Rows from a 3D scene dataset
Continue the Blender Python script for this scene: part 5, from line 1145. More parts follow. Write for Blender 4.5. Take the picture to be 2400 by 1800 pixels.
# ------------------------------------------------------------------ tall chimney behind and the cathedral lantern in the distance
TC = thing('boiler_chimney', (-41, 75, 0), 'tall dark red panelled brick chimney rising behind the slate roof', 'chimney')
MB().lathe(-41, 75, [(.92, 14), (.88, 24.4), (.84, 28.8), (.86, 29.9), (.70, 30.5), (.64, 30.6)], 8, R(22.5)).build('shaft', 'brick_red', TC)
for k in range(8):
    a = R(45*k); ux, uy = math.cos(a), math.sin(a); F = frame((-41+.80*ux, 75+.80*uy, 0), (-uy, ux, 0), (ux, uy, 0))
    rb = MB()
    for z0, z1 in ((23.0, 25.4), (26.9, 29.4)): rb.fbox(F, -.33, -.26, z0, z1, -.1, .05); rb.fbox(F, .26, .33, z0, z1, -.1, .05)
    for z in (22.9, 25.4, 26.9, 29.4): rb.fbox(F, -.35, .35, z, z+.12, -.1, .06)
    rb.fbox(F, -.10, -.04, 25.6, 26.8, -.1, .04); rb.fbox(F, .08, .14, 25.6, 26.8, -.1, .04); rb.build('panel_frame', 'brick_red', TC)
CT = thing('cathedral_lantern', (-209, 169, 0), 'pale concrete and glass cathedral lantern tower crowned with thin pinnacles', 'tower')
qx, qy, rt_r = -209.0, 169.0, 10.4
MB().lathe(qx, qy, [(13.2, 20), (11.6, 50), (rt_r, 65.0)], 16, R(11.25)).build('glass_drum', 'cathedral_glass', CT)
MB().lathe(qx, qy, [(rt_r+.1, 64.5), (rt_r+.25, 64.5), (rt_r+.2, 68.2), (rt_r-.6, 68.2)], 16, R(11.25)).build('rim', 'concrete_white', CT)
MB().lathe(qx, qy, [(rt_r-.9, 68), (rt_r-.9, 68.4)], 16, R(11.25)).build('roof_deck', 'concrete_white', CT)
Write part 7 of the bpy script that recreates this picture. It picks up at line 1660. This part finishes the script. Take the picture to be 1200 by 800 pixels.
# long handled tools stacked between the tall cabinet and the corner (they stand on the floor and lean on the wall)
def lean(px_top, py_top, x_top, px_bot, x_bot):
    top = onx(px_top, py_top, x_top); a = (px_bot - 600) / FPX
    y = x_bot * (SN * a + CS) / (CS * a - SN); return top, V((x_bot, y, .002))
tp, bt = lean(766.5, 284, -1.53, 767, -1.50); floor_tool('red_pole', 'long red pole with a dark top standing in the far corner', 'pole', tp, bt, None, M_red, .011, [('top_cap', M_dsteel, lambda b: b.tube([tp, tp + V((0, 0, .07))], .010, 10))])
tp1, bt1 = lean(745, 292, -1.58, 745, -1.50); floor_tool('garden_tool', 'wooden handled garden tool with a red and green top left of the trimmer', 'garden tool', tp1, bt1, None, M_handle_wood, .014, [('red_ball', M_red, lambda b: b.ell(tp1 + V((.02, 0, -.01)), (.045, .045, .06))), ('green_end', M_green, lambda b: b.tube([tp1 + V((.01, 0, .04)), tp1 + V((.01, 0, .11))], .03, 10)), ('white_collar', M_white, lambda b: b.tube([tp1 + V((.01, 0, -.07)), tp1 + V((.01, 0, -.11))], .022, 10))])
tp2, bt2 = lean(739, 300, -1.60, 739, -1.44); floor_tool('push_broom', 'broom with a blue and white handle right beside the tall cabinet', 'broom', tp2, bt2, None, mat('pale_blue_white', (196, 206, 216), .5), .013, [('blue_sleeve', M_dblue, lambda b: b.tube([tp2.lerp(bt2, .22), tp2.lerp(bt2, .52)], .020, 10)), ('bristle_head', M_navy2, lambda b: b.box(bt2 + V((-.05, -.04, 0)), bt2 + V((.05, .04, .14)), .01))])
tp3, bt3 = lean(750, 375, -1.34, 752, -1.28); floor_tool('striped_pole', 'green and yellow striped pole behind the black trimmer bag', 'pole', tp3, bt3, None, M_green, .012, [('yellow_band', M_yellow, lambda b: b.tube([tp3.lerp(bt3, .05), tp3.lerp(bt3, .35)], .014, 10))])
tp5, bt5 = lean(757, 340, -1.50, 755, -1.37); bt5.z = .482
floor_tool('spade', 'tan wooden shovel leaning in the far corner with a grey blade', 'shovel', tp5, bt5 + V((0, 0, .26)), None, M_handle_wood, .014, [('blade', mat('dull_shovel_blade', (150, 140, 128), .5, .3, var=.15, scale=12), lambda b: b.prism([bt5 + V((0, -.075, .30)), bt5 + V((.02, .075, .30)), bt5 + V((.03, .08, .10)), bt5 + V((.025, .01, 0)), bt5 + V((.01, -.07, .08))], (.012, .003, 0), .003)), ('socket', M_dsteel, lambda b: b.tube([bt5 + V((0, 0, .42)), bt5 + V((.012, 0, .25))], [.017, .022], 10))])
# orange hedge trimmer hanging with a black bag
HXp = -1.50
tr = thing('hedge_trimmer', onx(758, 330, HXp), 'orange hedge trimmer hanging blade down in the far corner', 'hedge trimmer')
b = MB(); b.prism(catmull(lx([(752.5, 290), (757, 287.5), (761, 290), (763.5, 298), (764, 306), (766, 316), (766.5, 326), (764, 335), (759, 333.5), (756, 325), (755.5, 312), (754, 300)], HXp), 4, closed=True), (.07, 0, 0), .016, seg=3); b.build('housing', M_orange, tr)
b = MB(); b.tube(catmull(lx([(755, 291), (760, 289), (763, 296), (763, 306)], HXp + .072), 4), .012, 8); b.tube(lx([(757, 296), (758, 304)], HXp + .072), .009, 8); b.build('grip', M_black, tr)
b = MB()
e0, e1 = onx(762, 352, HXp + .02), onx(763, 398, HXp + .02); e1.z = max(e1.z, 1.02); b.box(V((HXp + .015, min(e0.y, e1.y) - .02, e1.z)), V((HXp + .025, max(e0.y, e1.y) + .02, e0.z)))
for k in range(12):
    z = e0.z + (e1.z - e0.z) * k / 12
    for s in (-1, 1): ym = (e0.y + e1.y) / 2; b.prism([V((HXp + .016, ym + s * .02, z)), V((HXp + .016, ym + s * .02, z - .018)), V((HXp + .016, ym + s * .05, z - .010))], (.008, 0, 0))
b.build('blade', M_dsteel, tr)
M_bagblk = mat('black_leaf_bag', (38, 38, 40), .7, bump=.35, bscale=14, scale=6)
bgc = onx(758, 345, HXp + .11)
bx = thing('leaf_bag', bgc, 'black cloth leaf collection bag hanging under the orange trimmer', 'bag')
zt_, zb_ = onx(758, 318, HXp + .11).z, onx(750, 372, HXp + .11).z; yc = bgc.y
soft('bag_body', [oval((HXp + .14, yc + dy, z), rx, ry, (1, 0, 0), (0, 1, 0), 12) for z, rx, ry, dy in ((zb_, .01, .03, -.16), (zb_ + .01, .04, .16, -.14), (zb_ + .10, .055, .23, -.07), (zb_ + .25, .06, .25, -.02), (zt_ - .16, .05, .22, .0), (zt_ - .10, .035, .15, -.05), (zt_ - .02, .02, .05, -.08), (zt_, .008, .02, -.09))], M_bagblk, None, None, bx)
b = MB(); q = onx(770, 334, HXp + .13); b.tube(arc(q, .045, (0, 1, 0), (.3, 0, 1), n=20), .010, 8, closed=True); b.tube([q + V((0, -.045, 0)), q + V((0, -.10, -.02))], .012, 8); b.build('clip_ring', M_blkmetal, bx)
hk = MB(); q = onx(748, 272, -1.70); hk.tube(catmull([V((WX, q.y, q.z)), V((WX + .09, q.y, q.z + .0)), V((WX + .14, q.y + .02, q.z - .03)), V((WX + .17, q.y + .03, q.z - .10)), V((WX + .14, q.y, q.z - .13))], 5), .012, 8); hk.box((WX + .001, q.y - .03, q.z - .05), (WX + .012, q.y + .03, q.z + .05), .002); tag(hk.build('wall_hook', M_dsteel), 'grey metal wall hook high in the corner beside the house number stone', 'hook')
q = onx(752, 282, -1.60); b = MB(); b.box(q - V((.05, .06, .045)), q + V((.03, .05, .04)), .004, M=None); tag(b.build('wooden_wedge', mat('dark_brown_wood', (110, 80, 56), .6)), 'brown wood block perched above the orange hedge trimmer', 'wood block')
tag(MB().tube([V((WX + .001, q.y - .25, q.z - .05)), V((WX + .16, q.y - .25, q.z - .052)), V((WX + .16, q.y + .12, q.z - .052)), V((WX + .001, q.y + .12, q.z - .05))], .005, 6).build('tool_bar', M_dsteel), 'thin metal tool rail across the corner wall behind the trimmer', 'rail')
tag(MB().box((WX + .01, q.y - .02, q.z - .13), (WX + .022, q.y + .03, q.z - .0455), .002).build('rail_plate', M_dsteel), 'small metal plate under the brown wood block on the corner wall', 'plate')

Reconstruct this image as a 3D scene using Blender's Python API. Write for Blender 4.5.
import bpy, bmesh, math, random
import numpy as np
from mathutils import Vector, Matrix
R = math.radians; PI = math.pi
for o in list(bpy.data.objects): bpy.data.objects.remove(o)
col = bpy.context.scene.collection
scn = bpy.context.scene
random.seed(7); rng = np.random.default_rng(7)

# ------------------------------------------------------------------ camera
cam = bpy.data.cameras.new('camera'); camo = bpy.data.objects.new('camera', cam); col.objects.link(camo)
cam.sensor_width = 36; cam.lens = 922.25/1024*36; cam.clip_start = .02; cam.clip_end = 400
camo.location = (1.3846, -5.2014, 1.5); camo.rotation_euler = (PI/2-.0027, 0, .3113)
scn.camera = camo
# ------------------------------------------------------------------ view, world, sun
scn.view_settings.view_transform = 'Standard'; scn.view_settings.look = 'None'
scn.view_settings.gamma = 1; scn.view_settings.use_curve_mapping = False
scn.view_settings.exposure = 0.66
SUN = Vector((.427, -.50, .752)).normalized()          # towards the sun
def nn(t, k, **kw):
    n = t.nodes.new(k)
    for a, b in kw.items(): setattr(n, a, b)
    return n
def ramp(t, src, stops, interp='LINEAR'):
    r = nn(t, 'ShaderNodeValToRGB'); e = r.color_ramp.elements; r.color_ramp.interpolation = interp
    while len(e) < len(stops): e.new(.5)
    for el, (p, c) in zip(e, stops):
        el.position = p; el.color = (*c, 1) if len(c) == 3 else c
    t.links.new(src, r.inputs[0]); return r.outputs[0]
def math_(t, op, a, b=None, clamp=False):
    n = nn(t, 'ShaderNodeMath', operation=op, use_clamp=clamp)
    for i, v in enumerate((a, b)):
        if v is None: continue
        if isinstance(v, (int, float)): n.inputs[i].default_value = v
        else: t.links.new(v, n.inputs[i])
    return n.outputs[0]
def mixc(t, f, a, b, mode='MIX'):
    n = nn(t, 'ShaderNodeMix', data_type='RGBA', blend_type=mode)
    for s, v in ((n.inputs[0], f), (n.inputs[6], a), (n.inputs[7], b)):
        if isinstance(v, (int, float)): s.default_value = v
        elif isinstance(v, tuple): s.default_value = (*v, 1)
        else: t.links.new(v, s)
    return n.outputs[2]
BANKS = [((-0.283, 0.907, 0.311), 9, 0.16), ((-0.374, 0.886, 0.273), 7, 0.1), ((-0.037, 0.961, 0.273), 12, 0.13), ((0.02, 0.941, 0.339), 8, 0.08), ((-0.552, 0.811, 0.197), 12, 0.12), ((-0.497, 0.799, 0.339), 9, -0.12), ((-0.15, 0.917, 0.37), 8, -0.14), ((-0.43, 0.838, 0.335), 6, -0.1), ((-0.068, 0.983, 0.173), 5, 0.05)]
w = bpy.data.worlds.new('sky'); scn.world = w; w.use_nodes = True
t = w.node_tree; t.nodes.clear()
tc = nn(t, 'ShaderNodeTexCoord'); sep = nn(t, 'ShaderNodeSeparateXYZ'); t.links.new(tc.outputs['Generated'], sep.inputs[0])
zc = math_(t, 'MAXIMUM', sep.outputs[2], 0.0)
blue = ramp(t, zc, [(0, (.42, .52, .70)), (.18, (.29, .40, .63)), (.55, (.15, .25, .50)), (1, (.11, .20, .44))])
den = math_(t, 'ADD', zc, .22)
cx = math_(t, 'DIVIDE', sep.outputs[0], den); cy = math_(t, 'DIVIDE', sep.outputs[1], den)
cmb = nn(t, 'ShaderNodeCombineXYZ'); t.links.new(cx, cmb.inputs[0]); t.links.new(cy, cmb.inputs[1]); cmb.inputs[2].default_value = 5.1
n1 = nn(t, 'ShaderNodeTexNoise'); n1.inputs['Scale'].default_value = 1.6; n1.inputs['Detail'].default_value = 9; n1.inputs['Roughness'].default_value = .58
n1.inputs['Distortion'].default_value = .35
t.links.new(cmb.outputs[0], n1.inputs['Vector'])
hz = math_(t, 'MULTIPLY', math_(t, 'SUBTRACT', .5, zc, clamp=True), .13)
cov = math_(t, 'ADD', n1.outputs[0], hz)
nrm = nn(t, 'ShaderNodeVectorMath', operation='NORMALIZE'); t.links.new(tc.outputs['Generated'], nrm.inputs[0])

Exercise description
From the listing above, output exactly the run of lines that starts with the line containing "Reconstruct this image" and ends with the line containing "random.seed(7); rng = np.random.default_rng(7)".

Finished answer
Reconstruct this image as a 3D scene using Blender's Python API. Write for Blender 4.5.
import bpy, bmesh, math, random
import numpy as np
from mathutils import Vector, Matrix
R = math.radians; PI = math.pi
for o in list(bpy.data.objects): bpy.data.objects.remove(o)
col = bpy.context.scene.collection
scn = bpy.context.scene
random.seed(7); rng = np.random.default_rng(7)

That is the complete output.